[WORK TO BE COMPLETED] Give again, word for word, each line from the top of the listing through the line that holds "R = math.radians".

-- BEGIN --

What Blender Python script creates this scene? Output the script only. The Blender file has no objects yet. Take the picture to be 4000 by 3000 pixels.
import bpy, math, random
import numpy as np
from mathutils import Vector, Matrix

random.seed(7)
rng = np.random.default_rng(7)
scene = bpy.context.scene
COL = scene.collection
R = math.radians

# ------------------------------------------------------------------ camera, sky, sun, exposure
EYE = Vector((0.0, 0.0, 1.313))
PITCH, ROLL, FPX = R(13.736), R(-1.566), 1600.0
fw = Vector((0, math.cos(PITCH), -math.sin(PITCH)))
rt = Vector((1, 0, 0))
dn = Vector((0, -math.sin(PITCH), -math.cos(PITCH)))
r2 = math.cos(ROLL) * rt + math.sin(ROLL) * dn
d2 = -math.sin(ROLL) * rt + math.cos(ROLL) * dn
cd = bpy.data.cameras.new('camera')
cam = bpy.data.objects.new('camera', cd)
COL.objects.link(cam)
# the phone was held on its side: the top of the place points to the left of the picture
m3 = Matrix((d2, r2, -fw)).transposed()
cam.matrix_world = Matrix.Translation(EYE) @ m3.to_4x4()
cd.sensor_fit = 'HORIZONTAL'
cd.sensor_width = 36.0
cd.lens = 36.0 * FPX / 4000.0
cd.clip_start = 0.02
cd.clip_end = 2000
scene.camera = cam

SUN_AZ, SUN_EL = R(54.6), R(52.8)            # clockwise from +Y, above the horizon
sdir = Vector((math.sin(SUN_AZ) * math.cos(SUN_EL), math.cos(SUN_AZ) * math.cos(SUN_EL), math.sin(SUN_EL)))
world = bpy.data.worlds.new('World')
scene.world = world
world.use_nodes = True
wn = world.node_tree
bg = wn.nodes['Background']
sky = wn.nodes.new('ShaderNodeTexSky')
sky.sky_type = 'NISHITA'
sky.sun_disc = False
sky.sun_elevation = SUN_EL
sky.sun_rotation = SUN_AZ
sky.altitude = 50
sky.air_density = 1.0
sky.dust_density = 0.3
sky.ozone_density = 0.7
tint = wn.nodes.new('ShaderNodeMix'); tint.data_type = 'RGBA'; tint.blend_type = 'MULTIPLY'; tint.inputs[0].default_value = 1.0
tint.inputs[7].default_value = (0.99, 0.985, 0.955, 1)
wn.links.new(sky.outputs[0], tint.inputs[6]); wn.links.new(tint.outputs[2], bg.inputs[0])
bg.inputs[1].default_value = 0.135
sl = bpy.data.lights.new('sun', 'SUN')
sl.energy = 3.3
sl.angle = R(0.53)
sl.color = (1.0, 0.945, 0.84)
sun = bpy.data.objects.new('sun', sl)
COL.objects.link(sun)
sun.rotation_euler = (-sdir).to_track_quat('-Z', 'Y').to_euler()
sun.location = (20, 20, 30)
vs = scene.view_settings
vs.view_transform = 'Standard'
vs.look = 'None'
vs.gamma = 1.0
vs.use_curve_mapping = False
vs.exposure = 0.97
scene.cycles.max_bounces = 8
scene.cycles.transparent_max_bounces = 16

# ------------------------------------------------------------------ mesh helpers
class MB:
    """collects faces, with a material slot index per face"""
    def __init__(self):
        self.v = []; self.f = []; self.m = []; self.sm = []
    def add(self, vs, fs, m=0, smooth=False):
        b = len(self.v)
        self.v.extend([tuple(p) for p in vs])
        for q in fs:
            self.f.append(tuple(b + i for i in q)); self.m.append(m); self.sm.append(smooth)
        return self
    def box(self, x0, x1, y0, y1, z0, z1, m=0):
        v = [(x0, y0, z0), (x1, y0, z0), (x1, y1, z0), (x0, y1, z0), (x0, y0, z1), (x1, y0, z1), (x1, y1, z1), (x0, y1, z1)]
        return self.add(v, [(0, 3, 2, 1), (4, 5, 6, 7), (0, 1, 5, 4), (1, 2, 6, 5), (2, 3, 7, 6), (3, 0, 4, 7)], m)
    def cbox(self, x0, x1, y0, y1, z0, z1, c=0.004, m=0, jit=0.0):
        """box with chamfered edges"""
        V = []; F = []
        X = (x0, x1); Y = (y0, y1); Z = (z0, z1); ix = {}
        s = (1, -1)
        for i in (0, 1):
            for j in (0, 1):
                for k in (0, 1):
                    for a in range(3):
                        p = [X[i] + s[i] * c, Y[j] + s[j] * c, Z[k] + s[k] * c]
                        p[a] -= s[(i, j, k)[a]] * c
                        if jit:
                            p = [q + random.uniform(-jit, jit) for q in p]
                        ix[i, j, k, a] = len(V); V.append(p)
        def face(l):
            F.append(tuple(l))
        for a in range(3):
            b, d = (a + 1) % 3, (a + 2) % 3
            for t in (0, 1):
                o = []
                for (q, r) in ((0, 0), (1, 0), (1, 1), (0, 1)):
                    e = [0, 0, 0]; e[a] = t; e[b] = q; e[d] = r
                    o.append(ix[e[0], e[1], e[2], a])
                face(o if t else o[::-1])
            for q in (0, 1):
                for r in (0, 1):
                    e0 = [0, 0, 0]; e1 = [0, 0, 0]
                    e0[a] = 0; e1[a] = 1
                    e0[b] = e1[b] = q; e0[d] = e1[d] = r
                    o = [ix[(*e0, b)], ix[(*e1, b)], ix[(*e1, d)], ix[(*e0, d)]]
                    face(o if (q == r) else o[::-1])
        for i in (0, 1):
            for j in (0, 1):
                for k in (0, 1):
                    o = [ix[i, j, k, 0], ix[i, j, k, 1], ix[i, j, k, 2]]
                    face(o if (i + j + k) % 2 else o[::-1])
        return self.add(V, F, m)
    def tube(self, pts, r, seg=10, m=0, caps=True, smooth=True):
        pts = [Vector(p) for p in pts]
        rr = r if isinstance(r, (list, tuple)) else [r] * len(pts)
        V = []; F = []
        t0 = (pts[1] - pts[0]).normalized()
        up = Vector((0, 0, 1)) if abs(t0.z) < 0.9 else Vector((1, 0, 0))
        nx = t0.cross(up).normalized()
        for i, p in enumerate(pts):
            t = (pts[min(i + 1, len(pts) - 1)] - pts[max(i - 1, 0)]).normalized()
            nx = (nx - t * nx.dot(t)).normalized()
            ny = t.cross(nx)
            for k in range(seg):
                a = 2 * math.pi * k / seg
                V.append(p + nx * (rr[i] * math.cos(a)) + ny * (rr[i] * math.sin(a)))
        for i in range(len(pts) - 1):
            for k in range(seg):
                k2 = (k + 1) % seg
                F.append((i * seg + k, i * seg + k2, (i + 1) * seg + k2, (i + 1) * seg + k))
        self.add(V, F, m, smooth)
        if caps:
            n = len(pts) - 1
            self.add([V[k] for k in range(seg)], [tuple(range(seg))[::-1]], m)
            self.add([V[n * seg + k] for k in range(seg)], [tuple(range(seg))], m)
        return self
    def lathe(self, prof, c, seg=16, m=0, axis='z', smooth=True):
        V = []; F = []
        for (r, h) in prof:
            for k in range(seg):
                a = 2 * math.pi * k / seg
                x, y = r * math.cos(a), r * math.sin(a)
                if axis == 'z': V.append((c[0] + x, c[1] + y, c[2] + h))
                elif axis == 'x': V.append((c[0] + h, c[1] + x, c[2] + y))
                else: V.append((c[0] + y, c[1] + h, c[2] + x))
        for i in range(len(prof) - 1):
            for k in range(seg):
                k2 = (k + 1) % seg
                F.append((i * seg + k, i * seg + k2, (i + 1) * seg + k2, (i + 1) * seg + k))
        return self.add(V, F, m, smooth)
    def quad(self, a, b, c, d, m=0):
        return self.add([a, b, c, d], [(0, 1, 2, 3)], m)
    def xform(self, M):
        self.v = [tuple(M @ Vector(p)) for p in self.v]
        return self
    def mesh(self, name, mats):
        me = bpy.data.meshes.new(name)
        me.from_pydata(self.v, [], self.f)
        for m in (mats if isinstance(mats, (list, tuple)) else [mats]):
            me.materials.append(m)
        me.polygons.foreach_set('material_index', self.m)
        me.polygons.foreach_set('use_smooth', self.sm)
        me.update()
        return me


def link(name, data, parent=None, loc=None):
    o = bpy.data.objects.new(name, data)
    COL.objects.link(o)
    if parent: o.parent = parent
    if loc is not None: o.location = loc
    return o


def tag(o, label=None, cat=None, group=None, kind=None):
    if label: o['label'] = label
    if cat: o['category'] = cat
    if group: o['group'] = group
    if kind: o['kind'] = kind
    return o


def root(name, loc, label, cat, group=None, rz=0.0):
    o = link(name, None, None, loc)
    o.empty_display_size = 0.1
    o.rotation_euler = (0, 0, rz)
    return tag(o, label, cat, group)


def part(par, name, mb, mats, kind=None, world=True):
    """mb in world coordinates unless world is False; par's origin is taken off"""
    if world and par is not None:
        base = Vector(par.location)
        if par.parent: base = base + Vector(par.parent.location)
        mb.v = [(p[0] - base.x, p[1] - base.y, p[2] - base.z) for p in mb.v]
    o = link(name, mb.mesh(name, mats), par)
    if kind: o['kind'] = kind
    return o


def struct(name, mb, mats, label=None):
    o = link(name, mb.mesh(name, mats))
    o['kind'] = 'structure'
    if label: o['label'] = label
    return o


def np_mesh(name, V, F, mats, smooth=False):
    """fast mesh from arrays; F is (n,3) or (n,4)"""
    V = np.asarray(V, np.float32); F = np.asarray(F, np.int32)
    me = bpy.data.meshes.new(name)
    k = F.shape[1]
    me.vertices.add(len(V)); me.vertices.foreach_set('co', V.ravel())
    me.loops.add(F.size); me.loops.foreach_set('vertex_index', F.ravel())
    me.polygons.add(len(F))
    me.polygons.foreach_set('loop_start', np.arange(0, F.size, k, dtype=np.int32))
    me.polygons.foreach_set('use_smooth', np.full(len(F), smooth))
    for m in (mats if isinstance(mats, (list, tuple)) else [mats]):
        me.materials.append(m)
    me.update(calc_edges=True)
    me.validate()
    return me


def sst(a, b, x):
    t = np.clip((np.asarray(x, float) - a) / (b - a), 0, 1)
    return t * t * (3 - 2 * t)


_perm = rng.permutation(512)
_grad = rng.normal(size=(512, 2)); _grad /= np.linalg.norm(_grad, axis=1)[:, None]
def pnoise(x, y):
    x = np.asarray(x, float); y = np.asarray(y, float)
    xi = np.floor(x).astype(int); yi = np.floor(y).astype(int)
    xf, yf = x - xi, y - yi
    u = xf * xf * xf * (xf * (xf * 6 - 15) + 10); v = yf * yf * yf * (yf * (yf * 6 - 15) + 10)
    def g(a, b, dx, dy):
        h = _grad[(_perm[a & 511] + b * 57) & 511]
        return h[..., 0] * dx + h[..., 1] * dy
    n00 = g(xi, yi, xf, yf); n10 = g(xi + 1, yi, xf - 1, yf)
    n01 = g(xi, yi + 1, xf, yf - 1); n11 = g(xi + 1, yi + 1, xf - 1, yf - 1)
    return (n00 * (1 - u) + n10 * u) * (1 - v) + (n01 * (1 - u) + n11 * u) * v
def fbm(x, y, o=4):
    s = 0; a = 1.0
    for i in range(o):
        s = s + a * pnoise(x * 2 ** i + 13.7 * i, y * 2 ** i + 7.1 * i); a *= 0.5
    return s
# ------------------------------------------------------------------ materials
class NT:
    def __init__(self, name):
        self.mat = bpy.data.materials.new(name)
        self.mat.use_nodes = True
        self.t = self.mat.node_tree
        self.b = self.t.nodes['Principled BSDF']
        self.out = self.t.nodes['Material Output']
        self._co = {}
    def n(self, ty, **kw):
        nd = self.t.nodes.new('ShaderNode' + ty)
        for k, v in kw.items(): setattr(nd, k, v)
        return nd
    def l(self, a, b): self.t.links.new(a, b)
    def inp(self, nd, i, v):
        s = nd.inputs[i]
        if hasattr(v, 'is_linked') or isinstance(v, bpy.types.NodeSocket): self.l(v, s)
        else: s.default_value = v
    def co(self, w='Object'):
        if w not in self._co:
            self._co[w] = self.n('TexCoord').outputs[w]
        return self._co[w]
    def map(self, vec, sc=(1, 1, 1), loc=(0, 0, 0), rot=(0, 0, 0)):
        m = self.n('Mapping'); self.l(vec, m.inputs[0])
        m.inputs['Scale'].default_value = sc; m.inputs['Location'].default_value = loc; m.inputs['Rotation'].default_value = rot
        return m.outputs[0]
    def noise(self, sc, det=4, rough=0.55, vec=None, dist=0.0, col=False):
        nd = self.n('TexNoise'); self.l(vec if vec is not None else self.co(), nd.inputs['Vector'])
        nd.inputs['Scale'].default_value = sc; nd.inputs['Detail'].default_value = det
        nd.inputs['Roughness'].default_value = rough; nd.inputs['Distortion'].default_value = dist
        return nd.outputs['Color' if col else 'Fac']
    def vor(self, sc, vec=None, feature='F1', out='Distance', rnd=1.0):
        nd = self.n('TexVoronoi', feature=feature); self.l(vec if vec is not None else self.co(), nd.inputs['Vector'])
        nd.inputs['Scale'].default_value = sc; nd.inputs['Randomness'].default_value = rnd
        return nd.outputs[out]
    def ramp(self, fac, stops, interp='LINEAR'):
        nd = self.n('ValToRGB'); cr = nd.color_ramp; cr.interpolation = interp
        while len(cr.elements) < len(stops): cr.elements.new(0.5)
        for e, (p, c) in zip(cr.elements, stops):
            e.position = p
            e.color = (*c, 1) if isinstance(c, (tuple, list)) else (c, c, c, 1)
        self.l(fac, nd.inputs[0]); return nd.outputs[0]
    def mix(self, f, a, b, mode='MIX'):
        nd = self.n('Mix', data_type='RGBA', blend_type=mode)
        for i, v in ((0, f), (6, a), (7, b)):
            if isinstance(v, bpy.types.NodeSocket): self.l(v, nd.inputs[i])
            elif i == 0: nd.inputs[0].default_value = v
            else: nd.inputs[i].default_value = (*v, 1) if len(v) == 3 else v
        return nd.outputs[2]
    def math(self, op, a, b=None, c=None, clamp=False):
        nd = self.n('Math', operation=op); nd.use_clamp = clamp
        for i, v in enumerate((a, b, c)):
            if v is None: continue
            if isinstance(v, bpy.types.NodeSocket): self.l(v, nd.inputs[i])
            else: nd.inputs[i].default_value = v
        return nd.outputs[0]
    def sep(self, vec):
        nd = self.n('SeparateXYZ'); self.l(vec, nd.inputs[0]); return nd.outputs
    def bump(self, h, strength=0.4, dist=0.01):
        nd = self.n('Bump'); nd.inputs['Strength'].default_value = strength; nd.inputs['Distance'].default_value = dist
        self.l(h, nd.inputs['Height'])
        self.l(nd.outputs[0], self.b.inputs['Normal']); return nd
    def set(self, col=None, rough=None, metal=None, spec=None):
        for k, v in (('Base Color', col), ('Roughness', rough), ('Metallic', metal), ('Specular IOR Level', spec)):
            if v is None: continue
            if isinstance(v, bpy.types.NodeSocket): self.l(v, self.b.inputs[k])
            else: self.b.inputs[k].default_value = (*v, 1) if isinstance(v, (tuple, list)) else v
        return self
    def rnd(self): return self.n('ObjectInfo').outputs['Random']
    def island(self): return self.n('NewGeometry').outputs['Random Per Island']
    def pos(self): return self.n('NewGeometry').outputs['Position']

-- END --

[FINISHED EXERCISE]
What Blender Python script creates this scene? Output the script only. The Blender file has no objects yet. Take the picture to be 4000 by 3000 pixels.
import bpy, math, random
import numpy as np
from mathutils import Vector, Matrix

random.seed(7)
rng = np.random.default_rng(7)
scene = bpy.context.scene
COL = scene.collection
R = math.radians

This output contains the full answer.